-- Exercise description --
Don't include pictures. Quote the lines below from the first through the line that contains "def ad(x, y, dist): return".
** begin Dataset entries **
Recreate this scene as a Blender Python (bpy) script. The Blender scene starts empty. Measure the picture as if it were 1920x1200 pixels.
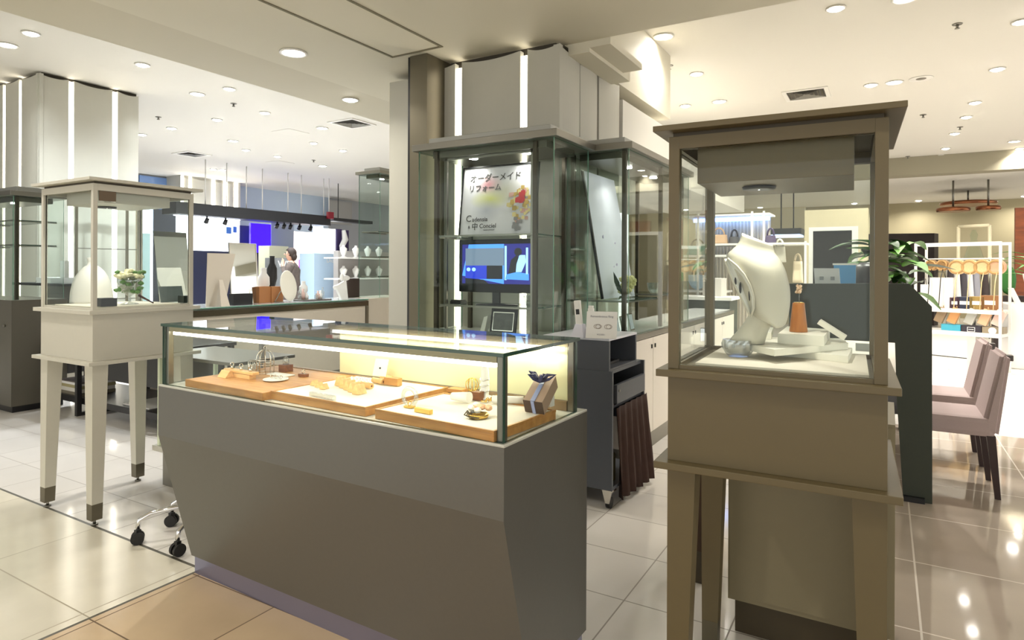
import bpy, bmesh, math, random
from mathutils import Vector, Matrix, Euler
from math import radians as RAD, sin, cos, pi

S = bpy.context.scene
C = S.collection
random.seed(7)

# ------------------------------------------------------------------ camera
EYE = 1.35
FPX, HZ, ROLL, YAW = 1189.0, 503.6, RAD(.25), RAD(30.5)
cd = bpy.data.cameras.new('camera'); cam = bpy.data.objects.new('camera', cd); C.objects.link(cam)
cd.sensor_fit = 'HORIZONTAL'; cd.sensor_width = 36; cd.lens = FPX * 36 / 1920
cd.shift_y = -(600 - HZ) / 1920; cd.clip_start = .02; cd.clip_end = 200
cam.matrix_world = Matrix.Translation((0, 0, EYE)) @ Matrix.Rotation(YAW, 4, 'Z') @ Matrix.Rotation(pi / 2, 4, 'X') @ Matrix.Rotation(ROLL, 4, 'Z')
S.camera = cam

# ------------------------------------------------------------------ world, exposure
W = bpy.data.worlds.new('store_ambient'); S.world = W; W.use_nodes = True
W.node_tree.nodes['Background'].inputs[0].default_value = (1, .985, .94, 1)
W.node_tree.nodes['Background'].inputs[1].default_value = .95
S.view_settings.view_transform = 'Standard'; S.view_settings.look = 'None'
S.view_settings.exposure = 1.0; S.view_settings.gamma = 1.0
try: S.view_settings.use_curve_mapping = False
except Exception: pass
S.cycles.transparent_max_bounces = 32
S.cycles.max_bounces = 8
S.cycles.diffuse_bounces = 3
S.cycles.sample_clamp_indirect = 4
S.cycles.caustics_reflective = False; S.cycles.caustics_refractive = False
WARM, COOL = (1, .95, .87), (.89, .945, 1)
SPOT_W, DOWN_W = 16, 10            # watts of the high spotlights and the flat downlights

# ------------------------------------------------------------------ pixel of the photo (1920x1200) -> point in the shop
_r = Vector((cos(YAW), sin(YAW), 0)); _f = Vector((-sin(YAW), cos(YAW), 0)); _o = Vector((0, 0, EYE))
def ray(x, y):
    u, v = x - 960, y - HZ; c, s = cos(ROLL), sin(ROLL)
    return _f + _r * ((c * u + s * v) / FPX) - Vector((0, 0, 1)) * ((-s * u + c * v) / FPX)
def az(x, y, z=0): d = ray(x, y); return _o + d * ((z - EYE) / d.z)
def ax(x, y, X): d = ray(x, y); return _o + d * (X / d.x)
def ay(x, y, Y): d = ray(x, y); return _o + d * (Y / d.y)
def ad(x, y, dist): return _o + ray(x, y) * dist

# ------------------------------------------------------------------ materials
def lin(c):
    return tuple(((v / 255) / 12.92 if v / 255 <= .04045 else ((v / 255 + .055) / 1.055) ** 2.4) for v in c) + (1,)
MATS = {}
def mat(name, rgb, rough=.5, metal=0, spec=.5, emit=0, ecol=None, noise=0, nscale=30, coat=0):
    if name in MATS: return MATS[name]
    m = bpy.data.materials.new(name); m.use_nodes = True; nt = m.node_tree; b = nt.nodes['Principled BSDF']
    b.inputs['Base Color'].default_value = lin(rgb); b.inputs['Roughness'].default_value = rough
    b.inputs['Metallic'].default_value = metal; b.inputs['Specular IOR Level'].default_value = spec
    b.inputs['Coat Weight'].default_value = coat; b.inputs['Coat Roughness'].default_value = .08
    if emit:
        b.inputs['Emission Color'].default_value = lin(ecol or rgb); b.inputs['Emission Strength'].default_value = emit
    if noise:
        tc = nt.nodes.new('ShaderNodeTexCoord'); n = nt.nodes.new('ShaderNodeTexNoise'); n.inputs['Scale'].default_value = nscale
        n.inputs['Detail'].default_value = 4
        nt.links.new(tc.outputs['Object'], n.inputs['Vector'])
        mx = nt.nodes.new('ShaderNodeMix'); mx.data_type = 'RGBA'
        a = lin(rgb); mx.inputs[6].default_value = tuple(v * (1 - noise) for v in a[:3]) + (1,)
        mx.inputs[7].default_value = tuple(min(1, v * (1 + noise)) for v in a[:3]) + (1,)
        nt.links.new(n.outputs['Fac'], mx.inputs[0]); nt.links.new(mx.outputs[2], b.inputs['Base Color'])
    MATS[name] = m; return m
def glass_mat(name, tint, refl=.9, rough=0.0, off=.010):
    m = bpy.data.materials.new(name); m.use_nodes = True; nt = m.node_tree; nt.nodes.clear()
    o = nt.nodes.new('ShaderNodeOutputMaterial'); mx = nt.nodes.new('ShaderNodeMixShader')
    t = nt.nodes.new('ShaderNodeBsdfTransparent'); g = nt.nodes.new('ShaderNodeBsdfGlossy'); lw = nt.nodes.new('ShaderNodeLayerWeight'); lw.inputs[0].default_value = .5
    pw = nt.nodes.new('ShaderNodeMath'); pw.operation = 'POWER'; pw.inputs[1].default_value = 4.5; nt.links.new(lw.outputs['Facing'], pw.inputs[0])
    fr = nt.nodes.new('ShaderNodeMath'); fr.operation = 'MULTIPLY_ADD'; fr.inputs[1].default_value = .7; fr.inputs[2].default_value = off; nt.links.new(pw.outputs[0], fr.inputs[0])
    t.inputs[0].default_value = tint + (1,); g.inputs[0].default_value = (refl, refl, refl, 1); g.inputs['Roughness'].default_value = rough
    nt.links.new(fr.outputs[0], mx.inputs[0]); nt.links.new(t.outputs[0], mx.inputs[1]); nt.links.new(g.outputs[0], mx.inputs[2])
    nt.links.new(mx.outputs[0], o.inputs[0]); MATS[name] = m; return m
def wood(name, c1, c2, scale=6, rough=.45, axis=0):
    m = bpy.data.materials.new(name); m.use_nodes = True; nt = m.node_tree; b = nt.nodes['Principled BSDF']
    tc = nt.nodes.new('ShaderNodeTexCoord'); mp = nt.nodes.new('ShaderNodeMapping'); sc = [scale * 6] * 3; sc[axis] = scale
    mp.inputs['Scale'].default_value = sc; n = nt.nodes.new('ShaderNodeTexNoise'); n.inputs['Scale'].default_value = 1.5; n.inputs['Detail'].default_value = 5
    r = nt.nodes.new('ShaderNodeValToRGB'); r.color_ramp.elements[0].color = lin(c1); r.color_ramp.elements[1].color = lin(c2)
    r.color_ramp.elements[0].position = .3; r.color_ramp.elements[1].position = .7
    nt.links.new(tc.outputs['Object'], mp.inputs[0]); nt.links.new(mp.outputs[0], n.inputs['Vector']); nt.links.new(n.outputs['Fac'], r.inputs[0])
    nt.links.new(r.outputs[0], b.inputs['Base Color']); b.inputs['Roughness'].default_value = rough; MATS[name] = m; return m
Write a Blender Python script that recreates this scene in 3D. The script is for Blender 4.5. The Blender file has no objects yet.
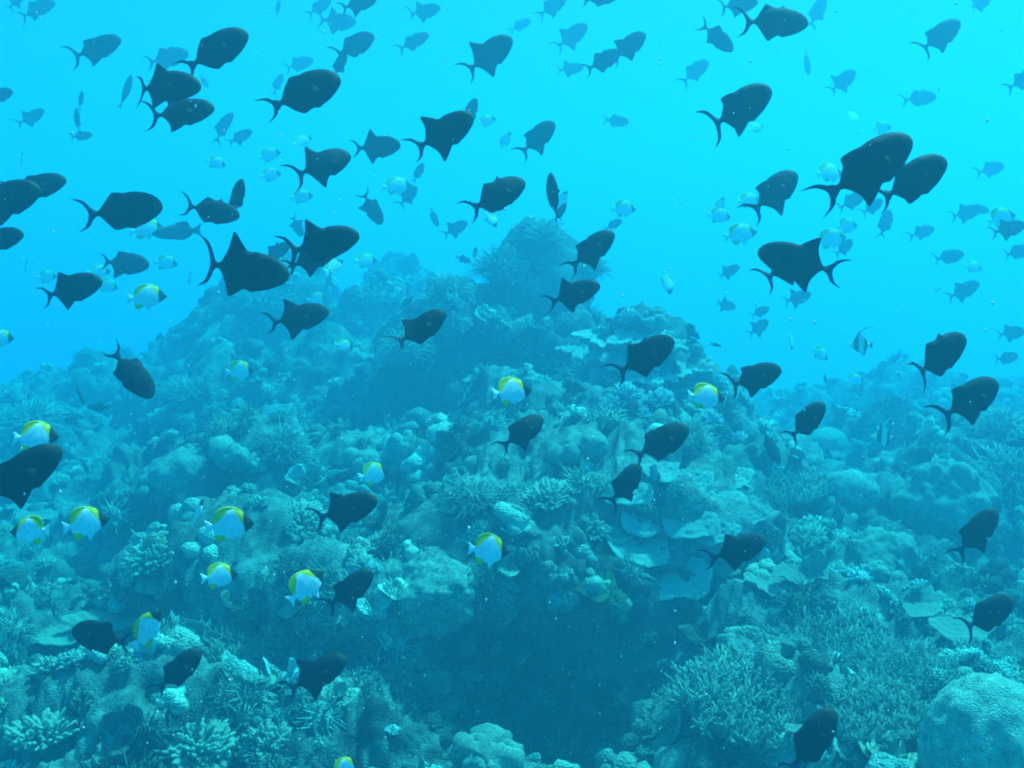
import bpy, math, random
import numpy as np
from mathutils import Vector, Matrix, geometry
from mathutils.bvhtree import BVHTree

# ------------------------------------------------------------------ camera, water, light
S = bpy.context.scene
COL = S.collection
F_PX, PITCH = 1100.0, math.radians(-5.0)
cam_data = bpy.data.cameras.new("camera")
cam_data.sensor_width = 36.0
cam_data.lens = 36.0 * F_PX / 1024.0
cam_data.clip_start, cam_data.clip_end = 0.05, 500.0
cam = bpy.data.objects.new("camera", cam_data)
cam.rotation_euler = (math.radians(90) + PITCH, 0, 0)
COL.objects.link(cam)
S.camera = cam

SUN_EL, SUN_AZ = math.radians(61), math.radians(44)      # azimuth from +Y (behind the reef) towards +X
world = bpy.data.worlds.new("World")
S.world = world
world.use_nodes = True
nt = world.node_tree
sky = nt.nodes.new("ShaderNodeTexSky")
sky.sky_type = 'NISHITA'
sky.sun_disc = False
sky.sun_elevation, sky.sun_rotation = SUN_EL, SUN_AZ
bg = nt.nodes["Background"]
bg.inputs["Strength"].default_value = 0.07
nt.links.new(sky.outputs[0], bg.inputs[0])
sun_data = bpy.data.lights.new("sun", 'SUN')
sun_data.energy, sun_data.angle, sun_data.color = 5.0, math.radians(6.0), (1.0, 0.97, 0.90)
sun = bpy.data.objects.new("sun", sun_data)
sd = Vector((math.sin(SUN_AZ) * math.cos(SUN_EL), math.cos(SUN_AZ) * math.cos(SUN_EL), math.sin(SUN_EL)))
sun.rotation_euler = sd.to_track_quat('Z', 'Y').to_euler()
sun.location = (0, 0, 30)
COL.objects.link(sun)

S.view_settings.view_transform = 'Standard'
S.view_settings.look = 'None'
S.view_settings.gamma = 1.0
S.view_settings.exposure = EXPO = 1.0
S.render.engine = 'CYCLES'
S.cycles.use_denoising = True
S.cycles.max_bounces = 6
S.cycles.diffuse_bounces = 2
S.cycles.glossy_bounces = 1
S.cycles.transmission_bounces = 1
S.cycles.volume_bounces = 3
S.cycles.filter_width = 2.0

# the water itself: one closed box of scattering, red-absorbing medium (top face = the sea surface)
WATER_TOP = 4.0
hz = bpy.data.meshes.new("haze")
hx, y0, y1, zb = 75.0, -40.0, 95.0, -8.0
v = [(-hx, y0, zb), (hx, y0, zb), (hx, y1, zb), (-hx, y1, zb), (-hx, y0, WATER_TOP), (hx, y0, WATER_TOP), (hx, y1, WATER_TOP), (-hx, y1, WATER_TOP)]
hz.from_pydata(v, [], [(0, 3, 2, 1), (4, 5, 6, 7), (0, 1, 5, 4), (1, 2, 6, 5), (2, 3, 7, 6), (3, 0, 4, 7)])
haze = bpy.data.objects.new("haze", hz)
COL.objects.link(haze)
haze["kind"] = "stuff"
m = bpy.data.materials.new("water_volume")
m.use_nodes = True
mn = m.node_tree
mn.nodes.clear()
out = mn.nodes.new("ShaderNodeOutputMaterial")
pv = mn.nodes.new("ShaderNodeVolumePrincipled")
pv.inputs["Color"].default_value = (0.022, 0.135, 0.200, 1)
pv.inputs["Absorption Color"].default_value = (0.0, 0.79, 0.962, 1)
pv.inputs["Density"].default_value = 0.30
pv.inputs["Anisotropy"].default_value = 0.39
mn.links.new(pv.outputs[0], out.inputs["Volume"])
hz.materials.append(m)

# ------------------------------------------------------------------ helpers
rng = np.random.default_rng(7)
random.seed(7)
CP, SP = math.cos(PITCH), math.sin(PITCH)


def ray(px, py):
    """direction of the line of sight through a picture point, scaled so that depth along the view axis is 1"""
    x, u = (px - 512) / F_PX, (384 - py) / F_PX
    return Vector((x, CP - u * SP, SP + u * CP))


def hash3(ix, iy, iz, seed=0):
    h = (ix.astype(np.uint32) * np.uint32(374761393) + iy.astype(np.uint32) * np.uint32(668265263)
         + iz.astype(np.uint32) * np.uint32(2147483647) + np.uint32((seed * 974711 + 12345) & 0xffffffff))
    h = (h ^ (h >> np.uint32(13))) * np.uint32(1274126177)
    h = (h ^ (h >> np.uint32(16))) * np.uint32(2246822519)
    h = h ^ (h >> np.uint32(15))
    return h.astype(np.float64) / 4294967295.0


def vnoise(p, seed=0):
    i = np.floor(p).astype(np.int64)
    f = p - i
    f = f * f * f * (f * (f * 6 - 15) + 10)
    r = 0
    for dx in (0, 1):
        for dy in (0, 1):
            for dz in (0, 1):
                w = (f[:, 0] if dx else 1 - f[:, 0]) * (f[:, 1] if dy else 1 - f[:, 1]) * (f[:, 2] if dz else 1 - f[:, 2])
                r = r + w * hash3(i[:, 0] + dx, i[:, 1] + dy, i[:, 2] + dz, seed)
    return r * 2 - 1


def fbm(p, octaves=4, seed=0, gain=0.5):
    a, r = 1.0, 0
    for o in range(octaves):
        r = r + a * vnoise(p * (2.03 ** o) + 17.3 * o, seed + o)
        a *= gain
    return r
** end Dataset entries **
-- Output of the task --
Recreate this scene as a Blender Python (bpy) script. The Blender scene starts empty. Measure the picture as if it were 1920x1200 pixels.
import bpy, bmesh, math, random
from mathutils import Vector, Matrix, Euler
from math import radians as RAD, sin, cos, pi

S = bpy.context.scene
C = S.collection
random.seed(7)

# ------------------------------------------------------------------ camera
EYE = 1.35
FPX, HZ, ROLL, YAW = 1189.0, 503.6, RAD(.25), RAD(30.5)
cd = bpy.data.cameras.new('camera'); cam = bpy.data.objects.new('camera', cd); C.objects.link(cam)
cd.sensor_fit = 'HORIZONTAL'; cd.sensor_width = 36; cd.lens = FPX * 36 / 1920
cd.shift_y = -(600 - HZ) / 1920; cd.clip_start = .02; cd.clip_end = 200
cam.matrix_world = Matrix.Translation((0, 0, EYE)) @ Matrix.Rotation(YAW, 4, 'Z') @ Matrix.Rotation(pi / 2, 4, 'X') @ Matrix.Rotation(ROLL, 4, 'Z')
S.camera = cam

# ------------------------------------------------------------------ world, exposure
W = bpy.data.worlds.new('store_ambient'); S.world = W; W.use_nodes = True
W.node_tree.nodes['Background'].inputs[0].default_value = (1, .985, .94, 1)
W.node_tree.nodes['Background'].inputs[1].default_value = .95
S.view_settings.view_transform = 'Standard'; S.view_settings.look = 'None'
S.view_settings.exposure = 1.0; S.view_settings.gamma = 1.0
try: S.view_settings.use_curve_mapping = False
except Exception: pass
S.cycles.transparent_max_bounces = 32
S.cycles.max_bounces = 8
S.cycles.diffuse_bounces = 3
S.cycles.sample_clamp_indirect = 4
S.cycles.caustics_reflective = False; S.cycles.caustics_refractive = False
WARM, COOL = (1, .95, .87), (.89, .945, 1)
SPOT_W, DOWN_W = 16, 10            # watts of the high spotlights and the flat downlights

# ------------------------------------------------------------------ pixel of the photo (1920x1200) -> point in the shop
_r = Vector((cos(YAW), sin(YAW), 0)); _f = Vector((-sin(YAW), cos(YAW), 0)); _o = Vector((0, 0, EYE))
def ray(x, y):
    u, v = x - 960, y - HZ; c, s = cos(ROLL), sin(ROLL)
    return _f + _r * ((c * u + s * v) / FPX) - Vector((0, 0, 1)) * ((-s * u + c * v) / FPX)
def az(x, y, z=0): d = ray(x, y); return _o + d * ((z - EYE) / d.z)
def ax(x, y, X): d = ray(x, y); return _o + d * (X / d.x)
def ay(x, y, Y): d = ray(x, y); return _o + d * (Y / d.y)
def ad(x, y, dist): return _o + ray(x, y) * dist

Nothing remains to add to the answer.